• YOUR INSTRUCTIONS:
Pick out and copy every line below that has the word "pixels".

• SUPPLIED DATA:
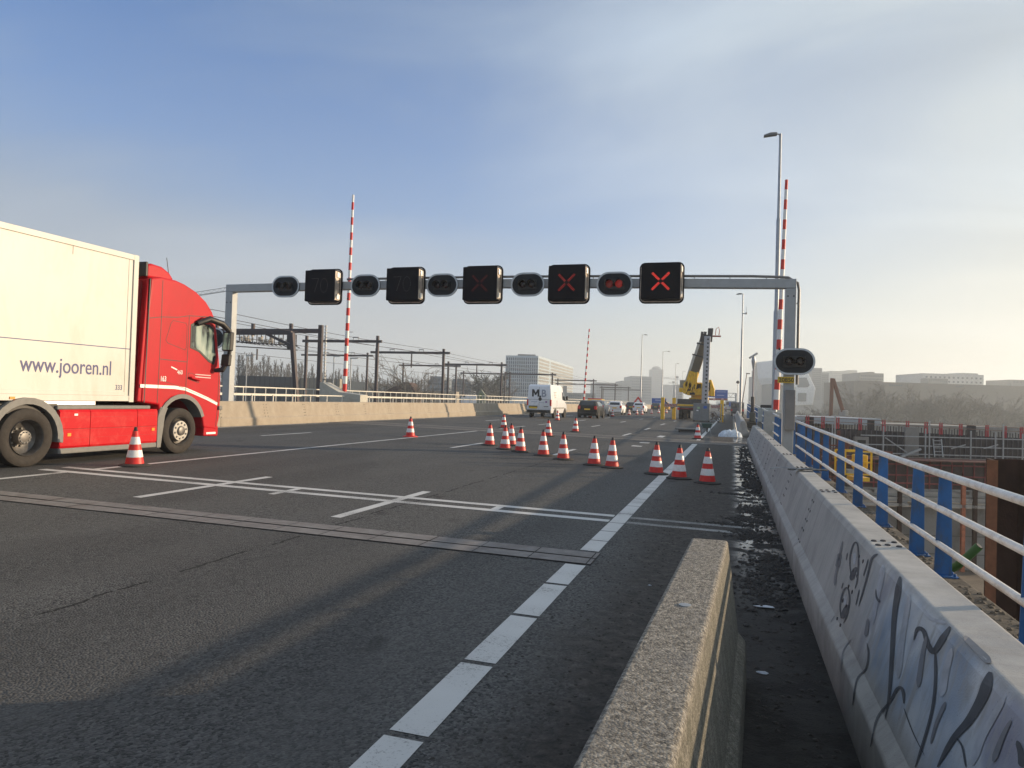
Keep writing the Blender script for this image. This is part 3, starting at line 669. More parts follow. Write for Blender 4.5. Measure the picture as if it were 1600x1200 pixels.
* * *
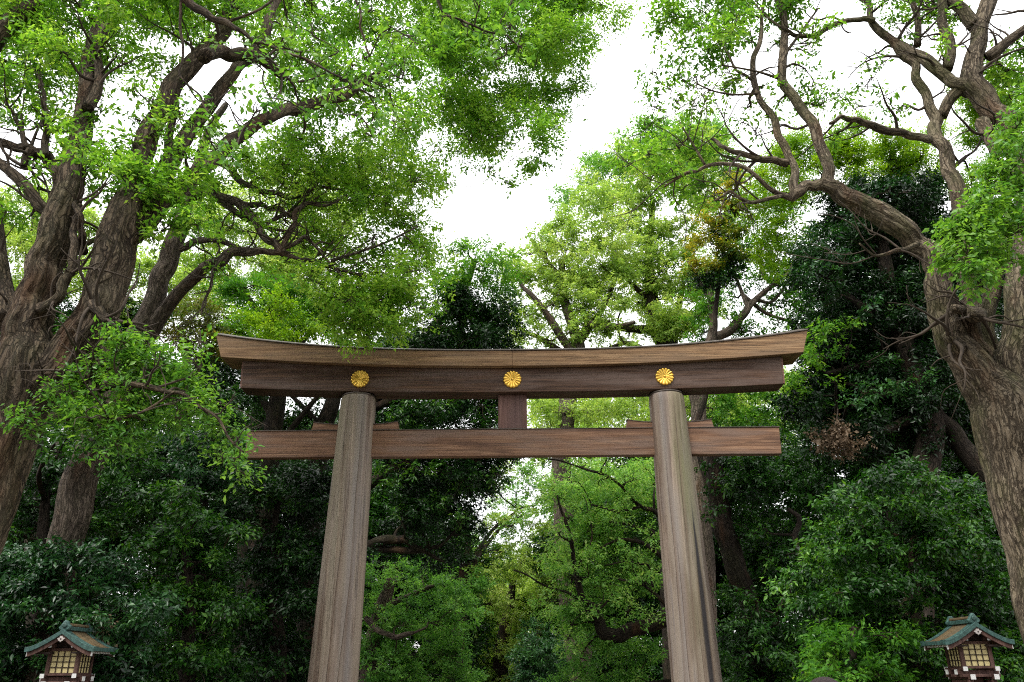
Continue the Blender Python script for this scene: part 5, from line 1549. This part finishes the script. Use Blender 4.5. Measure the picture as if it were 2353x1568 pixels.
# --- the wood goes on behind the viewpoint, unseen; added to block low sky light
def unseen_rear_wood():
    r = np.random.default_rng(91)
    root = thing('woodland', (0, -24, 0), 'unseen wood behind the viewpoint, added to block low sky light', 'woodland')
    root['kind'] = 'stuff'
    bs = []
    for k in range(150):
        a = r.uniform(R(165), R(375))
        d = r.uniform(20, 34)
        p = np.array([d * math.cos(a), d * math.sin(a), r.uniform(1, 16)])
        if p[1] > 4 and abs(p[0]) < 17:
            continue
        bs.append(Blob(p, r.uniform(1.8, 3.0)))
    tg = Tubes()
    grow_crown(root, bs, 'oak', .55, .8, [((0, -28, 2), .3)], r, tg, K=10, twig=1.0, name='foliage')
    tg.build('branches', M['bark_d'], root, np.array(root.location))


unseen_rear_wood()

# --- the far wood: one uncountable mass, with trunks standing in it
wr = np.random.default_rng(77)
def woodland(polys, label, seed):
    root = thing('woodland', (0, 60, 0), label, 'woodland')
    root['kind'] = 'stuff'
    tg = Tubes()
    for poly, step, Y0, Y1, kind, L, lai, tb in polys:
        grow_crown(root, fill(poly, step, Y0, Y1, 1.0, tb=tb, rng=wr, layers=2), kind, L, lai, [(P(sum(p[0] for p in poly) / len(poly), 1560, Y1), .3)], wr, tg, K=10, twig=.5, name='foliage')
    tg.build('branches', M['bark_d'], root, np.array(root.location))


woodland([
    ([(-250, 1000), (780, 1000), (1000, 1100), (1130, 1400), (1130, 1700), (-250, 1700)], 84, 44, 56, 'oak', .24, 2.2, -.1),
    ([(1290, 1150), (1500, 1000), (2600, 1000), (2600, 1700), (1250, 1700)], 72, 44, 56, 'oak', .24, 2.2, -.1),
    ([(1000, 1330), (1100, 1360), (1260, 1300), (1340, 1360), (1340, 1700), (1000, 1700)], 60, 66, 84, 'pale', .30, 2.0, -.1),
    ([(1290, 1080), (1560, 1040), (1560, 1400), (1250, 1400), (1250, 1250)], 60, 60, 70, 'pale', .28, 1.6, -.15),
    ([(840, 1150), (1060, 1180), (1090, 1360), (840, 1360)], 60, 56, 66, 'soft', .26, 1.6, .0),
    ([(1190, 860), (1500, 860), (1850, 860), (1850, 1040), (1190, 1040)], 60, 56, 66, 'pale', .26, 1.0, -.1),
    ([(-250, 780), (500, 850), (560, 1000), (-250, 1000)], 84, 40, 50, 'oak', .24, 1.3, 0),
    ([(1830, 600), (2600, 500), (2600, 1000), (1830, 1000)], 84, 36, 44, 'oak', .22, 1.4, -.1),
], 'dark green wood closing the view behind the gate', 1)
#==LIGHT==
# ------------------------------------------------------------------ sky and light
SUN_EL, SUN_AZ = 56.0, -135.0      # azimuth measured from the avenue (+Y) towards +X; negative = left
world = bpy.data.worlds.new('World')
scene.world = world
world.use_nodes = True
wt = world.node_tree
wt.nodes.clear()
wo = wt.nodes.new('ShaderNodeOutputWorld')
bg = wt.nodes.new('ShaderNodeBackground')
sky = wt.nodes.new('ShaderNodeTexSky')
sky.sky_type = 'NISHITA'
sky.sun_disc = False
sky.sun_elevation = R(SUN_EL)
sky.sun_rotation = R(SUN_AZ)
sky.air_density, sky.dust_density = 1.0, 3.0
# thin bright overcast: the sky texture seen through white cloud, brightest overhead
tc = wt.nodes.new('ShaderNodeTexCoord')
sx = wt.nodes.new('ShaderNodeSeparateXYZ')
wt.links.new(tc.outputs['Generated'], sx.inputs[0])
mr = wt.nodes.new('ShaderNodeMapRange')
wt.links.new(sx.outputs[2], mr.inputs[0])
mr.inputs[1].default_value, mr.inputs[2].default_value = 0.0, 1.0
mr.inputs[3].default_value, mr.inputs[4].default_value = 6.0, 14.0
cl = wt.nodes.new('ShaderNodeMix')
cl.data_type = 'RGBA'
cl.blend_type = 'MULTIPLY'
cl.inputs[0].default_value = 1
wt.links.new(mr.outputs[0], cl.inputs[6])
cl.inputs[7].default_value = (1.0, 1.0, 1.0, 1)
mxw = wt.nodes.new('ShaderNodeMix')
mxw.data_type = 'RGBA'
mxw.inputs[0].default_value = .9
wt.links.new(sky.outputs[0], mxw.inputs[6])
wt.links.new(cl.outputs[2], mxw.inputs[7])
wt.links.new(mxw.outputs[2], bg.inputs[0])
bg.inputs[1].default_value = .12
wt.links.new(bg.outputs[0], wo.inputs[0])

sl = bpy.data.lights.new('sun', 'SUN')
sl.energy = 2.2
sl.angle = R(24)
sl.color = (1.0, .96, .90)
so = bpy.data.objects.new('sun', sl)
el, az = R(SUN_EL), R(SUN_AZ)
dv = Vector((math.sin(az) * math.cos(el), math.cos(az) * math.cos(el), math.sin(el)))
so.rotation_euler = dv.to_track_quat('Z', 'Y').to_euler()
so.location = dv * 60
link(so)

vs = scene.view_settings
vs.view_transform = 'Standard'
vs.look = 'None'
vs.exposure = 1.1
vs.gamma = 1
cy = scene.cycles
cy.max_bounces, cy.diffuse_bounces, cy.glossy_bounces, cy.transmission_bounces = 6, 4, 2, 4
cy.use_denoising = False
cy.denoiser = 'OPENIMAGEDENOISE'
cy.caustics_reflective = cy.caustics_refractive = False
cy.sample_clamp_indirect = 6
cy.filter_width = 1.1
...
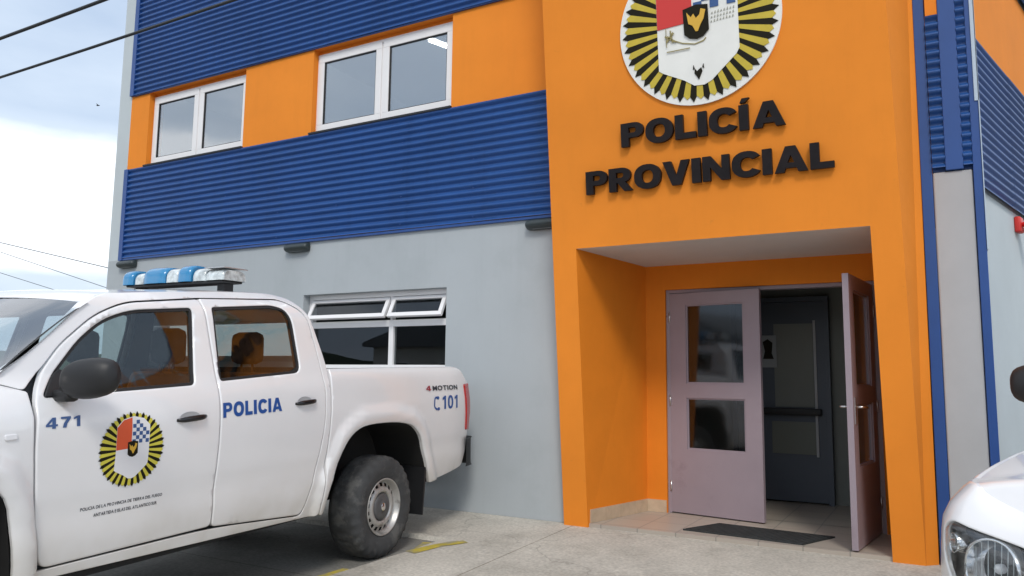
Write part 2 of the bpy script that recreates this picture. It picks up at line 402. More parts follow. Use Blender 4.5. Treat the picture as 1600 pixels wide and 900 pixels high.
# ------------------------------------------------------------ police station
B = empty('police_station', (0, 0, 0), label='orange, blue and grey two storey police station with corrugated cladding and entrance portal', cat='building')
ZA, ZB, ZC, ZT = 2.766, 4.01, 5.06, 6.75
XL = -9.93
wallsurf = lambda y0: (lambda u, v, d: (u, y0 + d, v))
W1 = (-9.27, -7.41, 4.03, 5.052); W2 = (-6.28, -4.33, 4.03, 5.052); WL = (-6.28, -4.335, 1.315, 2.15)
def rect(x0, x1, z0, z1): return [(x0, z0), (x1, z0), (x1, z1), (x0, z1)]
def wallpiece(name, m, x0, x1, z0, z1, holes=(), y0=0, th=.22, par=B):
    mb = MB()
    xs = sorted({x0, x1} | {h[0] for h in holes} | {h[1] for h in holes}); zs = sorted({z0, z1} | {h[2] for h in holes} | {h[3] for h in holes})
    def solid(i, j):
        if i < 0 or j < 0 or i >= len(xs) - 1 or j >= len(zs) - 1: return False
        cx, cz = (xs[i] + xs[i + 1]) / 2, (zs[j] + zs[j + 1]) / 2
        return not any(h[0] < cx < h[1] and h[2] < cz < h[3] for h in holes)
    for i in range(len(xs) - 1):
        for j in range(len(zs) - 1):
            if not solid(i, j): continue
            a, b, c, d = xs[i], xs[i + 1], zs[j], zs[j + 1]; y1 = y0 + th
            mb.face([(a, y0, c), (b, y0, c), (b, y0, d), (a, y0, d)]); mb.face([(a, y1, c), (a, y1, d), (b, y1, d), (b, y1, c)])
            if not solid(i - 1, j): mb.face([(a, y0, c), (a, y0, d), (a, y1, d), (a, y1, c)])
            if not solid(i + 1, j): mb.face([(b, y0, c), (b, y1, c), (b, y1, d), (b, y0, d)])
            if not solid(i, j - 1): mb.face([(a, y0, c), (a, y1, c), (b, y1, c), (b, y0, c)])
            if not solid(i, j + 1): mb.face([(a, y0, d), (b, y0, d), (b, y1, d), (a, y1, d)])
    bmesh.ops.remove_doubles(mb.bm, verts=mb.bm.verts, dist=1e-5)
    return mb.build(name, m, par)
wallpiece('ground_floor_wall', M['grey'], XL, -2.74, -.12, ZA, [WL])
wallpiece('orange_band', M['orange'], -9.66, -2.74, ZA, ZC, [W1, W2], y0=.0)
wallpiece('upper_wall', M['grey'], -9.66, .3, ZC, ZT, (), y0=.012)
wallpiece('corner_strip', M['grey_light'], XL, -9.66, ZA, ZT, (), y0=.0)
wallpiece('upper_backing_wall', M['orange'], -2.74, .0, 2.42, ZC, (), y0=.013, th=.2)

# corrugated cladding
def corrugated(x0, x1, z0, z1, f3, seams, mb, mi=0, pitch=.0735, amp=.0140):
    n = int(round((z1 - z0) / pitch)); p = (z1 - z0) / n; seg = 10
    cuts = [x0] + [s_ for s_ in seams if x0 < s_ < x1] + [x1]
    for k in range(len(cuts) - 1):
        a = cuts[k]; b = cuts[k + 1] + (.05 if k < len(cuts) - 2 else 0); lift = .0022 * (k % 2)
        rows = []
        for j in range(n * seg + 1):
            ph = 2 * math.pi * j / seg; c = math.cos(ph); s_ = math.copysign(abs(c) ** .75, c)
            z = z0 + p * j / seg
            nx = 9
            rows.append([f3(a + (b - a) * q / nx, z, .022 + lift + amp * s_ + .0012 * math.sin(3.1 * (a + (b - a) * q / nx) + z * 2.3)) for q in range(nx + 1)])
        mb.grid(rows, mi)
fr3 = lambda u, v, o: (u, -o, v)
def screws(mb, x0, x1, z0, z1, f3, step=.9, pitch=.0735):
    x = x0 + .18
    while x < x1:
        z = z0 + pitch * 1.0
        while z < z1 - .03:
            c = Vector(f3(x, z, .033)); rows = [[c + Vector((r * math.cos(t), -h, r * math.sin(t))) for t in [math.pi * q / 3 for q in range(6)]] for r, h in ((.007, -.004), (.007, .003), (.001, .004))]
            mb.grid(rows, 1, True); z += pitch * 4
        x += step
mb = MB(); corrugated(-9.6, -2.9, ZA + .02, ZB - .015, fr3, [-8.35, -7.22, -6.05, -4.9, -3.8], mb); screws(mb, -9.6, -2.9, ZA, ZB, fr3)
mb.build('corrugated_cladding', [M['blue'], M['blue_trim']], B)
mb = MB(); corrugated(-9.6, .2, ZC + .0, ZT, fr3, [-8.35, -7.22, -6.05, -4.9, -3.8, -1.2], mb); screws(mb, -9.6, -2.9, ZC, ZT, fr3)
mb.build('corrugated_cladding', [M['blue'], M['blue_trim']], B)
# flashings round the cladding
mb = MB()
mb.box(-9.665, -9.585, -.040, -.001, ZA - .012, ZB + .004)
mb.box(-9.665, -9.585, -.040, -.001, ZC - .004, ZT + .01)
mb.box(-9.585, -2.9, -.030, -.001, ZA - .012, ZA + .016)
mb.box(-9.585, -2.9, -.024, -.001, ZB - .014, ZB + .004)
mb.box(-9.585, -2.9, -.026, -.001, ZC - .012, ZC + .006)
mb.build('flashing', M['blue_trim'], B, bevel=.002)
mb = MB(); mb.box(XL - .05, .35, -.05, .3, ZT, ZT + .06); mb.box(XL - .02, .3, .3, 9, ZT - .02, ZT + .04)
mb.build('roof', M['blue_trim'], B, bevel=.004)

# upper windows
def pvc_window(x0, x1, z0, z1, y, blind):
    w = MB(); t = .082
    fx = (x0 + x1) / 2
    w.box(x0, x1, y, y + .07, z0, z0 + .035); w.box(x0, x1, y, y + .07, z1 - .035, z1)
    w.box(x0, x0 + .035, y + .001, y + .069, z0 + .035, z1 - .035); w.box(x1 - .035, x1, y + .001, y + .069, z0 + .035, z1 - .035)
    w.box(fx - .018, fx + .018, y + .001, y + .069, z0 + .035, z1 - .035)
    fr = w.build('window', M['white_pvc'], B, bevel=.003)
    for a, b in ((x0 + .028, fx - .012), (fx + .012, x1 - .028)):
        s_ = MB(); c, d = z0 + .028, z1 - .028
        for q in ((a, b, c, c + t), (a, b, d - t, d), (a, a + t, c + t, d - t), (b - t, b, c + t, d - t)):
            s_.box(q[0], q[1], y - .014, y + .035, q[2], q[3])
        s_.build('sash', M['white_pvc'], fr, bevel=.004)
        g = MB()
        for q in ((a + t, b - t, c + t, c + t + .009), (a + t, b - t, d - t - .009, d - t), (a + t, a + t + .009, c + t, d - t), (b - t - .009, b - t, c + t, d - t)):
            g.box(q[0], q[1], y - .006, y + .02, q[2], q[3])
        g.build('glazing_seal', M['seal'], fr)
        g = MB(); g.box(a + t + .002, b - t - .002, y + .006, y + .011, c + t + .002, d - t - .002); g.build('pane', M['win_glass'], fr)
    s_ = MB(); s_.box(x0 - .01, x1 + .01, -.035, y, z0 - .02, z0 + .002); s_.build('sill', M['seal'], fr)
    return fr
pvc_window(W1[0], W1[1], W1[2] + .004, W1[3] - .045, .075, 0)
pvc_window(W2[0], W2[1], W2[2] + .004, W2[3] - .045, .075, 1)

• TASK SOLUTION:
Keep writing the Blender script for this image. This is part 3, starting at line 669. More parts follow. Write for Blender 4.5. Measure the picture as if it were 1600x1200 pixels.
Continue the Blender Python script for this scene: part 5, from line 1549. This part finishes the script. Use Blender 4.5. Measure the picture as if it were 2353x1568 pixels.
Write part 2 of the bpy script that recreates this picture. It picks up at line 402. More parts follow. Use Blender 4.5. Treat the picture as 1600 pixels wide and 900 pixels high.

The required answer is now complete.